Undiplomatischer Kommentar aus Genf
Weder Hysterie noch Sorglosigkeit, sondern
«ruhige Besinnung, ungeminderte Wachsamkeit und nationale Disziplin»
waren laut Regierung die Gebote der Stunde. Damit verbaten sich die
bürgerlichen Parteien auch «klassenkämpferische, das Volk zersplitternde
parteipolitische Zänkereien», die das Vertrauen in die Landesbehörde
untergraben könnten. Gemeint waren damit Reden wie diejenige des
Linkssozialisten Léon Nicole, der im Genfer Grossen Rat die Einberufung
des Völkerbunds verlangt und dabei Aussenminister Motta vehement
angegriffen hatte.
Der Genfer Staatsratspräsident Adrien
Lachenal wies diese Attacke zurück, bedauerte aber dabei im Namen der
Genfer Regierung und unter Beifall aller Parteien, dass ein souveräner
Staat «durch die Anwendung brutaler Gewalt» vernichtet worden war.

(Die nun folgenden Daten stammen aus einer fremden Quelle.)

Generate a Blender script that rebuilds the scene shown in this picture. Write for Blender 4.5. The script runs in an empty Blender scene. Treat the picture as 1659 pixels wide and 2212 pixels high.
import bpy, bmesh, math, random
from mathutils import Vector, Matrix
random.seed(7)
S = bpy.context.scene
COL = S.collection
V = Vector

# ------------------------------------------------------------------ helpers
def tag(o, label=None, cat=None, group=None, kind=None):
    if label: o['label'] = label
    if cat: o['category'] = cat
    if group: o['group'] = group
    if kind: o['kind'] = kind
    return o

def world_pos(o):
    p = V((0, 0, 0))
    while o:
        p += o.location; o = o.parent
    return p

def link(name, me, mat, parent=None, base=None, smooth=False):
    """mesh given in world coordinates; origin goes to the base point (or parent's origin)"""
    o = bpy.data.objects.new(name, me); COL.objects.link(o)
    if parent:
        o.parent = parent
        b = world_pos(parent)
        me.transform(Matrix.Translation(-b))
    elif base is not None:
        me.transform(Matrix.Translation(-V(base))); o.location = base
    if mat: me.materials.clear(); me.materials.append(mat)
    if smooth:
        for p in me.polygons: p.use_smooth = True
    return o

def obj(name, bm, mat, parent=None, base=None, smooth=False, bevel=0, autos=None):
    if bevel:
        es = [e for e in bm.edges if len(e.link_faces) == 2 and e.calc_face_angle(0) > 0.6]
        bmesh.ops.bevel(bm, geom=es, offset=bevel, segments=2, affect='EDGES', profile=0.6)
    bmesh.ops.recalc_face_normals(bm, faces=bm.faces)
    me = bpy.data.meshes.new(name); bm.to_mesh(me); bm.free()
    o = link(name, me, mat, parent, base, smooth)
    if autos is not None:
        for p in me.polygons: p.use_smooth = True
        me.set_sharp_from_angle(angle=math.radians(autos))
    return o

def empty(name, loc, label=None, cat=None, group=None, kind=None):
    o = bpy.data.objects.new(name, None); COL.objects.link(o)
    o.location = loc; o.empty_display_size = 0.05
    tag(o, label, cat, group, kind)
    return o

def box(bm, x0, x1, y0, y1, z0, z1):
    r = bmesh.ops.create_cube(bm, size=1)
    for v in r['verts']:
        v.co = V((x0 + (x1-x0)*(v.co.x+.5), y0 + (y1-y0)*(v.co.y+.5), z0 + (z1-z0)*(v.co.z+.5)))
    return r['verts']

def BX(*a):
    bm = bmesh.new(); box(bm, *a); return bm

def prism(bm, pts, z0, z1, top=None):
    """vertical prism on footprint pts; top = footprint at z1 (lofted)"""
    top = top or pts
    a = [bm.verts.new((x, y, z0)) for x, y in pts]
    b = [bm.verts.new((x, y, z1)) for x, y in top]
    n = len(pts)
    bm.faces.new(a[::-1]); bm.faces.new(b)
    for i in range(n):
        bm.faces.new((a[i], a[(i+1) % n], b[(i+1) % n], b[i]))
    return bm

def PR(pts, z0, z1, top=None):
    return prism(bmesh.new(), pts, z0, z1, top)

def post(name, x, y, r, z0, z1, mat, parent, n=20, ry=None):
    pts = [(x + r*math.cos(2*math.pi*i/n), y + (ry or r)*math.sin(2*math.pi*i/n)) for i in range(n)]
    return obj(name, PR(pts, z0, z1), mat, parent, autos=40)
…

Unbeabsichtigt wurde er so zum Ausgangspunkt einer Intervention des
deutschen Botschafters gegen «solche Ausfälle». Der zuständige Beamte im
Politischen Departement erwiderte ihm, dass der verwendete Ausdruck
«gegenüber einer befreundeten Regierung in der Tat sehr bedauerlich
erscheine», zumal allein die eidgenössischen Behörden aussenpolitische
Erklärungen abgeben dürften. Ein zerknirschter Lachenal versprach
darauf, von solchen nutzlosen Bekundungen («manifestations inutiles»)
fortan abzusehen.
Ähnlich reagierte der deutsche Gesandte auf
einen Kommentar im sozialdemokratischen «Volksrecht» vom 27. März, der
maximale Kriegsbereitschaft und höchste Wachsamkeit forderte. «Wer im
sogenannten ‹Volks- oder Lebensraume› des grossdeutschen Reiches lebt,
der wird nur so lange unabhängig und selbständig leben, als er sich
nicht willig oder unter Drohungen verschlucken lässt. Man muss ein
harter und stachliger Bissen sein in diesen Zeiten!» Generalstabsoberst
Hans Frick nannte diese Formulierung «in der Tat unglaublich» und hielt
den Bundesrat an, gegen das Blatt vorzugehen, da die Linkspresse mit
solchen Äusserungen neutralitätswidrig handle und dem Land einen Krieg
bescheren könne.
Die Kommentare von Obrecht, Lachenal und des
«Volksrechts» zeigen mit ihren Nuancen den Spielraum, den die Deutschen
und die schweizerischen Behörden der freien Meinungsäusserung
zugestanden: Wen Obrecht meinte, war allen klar, doch verzichtete er
darauf, Namen zu nennen, wodurch seine Worte pauschal an «das Ausland»
gerichtet blieben und als legitimes Bekenntnis zu Neutralität und
Unabhängigkeit nicht zu beanstanden waren. Empfindlich reagiert wurde
dagegen, sobald das Dritte Reich selbst genannt und wegen seiner
barbarischen Methoden kritisiert wurde.